Dziś zauważyłem że stojąc polo w miejscu i skręce kierownicą do oporu w jedną lub drugą stroną i dokręcam kierownice na maxa słysze chrobotanie piszczenie łożyska jakiegoś, możliwe ze pompe szlak trafia czy np jakieś łozysko w alternatorze siada?. w innym wątku opisałem że szwankują mi obroty na obrotomierzu (falują) ale ten akurat problem stał sie to zaraz po zalaniu troche silnika i elektryki ropą z przepływek sikało poprostu. płyn w zbiorniczku ok(wspomagania)
może się kończyć pompa owszem. moja jak się rozleciała to zaczął się pasek smażyć na niej. masz kolegę mechanika podjedź spytaj się i tyle ;)w AEF na jednym pasku jest alternator i wspomaganie ?a pompę masz przy rozrządzie czy jak ?
pompe mam na samym dole powiem nawet ze pasek troszke ciepły jest. strasznie chrobocze jak dobije do końca kierownicą. dodam że silnik też głośno chodzi coś piszczy na wolnych obrotach. jak zrzuce pasek i pokręce coś pompą od wspomagania będę coś wiecje wiedział? czy raczej nic nowego nie wykryje
odkręcasz przy pompie wspomagania, i przy przekładni kierowniczej (tam problem z dojściem jest, ale da się radę:) a płyn Ci ucieka z powodu nieszczelności, prawdopodobnie przewód skorodowany, albo na łączeniu metalu i gumy, ja tak przynajmniej miałem.
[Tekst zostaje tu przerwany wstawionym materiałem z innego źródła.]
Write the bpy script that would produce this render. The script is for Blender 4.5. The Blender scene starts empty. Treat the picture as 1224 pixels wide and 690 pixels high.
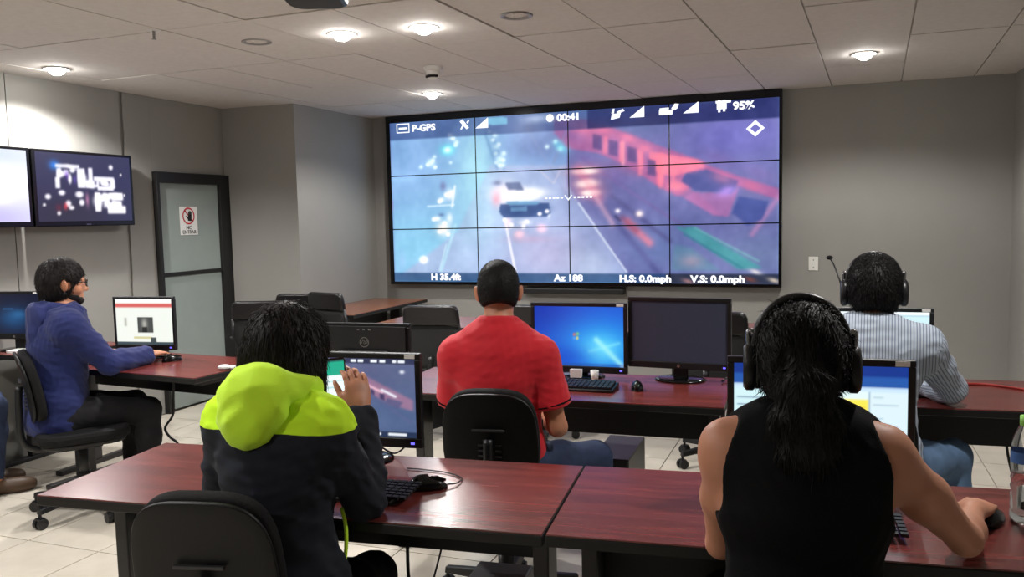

[quote=""grzech19""]odkręcasz przy pompie wspomagania, i przy przekładni kierowniczej (tam problem z dojściem jest, ale da się radę:) a płyn Ci ucieka z powodu nieszczelności, prawdopodobnie przewód skorodowany, albo na łączeniu metalu i gumy, ja tak przynajmniej miałem.[/quote]
poci się w miejscu gdzie jest w takiej aluminiowej rurce ten wąż/rura. Ale nie miałem jeszcze czasu dokładnie tego obadać.
U ciebie wystarczyło opaskę założyć?
Hahah nie da rady założyć opaski. Ten wąż jest ciśnieniowy i bardzo duże ciśnienie tam panuje:) opaski próbowałem zakładać ale wywalało płyn non stop zaraz po odpaleniu silnika. musisz odwinąć to zabezpieczenie aluminiowe co jest na wężu gumowym i musisz obejrzeć, u mnie właśnie na łączeniu leciało. musisz odkręcić ten wąż (będzie gimnastyki), i oddać do regeneracji. Ja za sprasowanie zapłaciłem 40zł. Nowy oryginał 700zł, zamienników brak. Albo szukać po szrotach dobrej używki.